Ночь была теплая, даже душная. У ручья в кустах заливались соловьи, в болотце квакали лягушки. Будто и нет войны, все спокойно. Но люди-то жили настороженно, чутко, привыкли ко всяким неожиданностям, которые в любую минуту могут преподнести им враги. Почти из каждого двора нашего довоенного колхоза «Большевик» сыновья, мужья, жены, а случалось, и подростки ушли в партизаны. В этих семьях так же не знали ничего о своих близких, как не знала и моя мать обо мне, о Нине. Перед уходом сюда многие мои друзья просили передать весточку своим родным и близким.
Долго мы говорили с Ефросиньей Захаровной. Она подробно рассказала об укреплениях противника. Сопоставив ее сведения с имевшимися у нас, я понял, что враг строил здесь оборону не от партизан.
Мне все не терпелось спросить про своих.
— Тут они, у Ефима Илларионовича, — ответила Ефросинья Захаровна. — Вчера их видела. Скрываются от полиции, люди их берегут. А ночуют по очереди то у одних, то у других.
Ефим Илларионович Иванов, дальний родственник матери, также был нашим человеком. Тоня, его дочь, тоже связана с партизанами. Помогала и нам, когда мы, разбитые ранней весной сорок третьего года, прятались мелкими группами в Галдах.

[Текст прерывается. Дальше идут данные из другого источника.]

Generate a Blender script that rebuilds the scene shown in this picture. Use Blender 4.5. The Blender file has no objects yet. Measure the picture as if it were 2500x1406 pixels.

Ног под собой не чувствовал, когда бежал к дяде Ефиму. Он жил на окраине Суровней — в сторону Городка. Берегом ручья по кустарнику мы приблизились к его дому, и я опять осторожно постучал в окно. Открылось не окно, а дверь, и на пороге появился сам хозяин. Конечно, узнал меня сразу, но тоже удивился моему появлению.
— Заходи, Миша, в хату. Твои здесь.
У меня как гора с плеч слетела. Мать, а затем и братья бросились ко мне на шею, со слезами стали расспрашивать, как я здесь оказался.
— Мы тебя, сынок, уже похоронили и оплакали. Говорили, что вас всех перебили на Двине…
— Значит, долго буду жить, — пошутил я, стараясь быть веселым, неунывающим.
Света не зажигали: в Глушице — гитлеровцы, а это совсем недалеко, могут заметить.
Июльская ночь коротка. На востоке уже занималась заря, и нужно было уходить. Мама стала упрашивать остаться на денек в Барсуках (так у нас называли лес за Пономарями).
— Еще и не переговорили обо всем, — удрученно сказала она.
Да и братья вцепились, не отпускают, тоже просят остаться на день в лесу.
— Мы придем вроде за ягодами, а принесем патроны, — убеждал меня Володя. — Много насобирали немецких — и к автомату, и винтовочных.
У нас оружие отечественного производства, боеприпасов достаточно, однако у помкомвзвода Владимира Павлова — «шмайсер», и патроны он берег. Вот ему-то и на руку было предложение моих младших братьев. К тому же, кроме Владимира Иванова, мы все местные: у Бориса Павлова в Тижме жил отец, у Владимира Павлова в Пономарях — жена. Так что и они хотели остаться, чтобы повидать своих.
Утром с восходом солнца в лесу раздались условные посвисты моих братьев. Я вышел навстречу, и мы еще раз обнялись с ними и с мамой. Долго она рассматривала меня, дотрагивалась до моего лица, волос — ей и сейчас не верилось, что это я…
Исхудала мама, осунулась, постарела. Мало того, что пережила горе — смерть отца, ей и теперь нужно прятаться и оберегать младших сыновей.
Братья вытянулись и вроде повзрослели. А может, так казалось потому, что исхудали от постоянного недоедания.
Володя, как всегда, не по годам серьезный и вдумчивый, больше молчал. Витя же взахлеб рассказывал мне про здешние оккупационные порядки. Братья знали обо всем: где стоят немцы, где полиция, где «народники».
Нерадостная картина вырисовывалась из их рассказов. Враги повсюду создали крупные гарнизоны, рыли окопы, строили укрепления. Смышленые подростки определили, что оборону строят в сторону Городка и Невеля. Оттуда, видимо, ожидают наступления. Только кто должен наступать — партизаны или Красная Армия — не могли определить ни Володя, ни Витя.
А мама все сидела и смотрела на меня с какой-то скорбью и сожалением, как будто видела меня в последний раз. Подробно, до мелочей все расспросила о Нине: как себя чувствует, как одета, вместе ли мы. Когда ответил, что она медсестрой в стрелковом взводе, немного обиделась: почему не со мной? Что я мог сказать? Она то и дело просила и приказывала беречь Нину.
Почти весь день пробыл в лесу со своими. Борис и Владимир Павловы также встретились с близкими и родными. Когда стемнело, мы распрощались и пошли в Бочканы. Там нас уже ждал Константинов.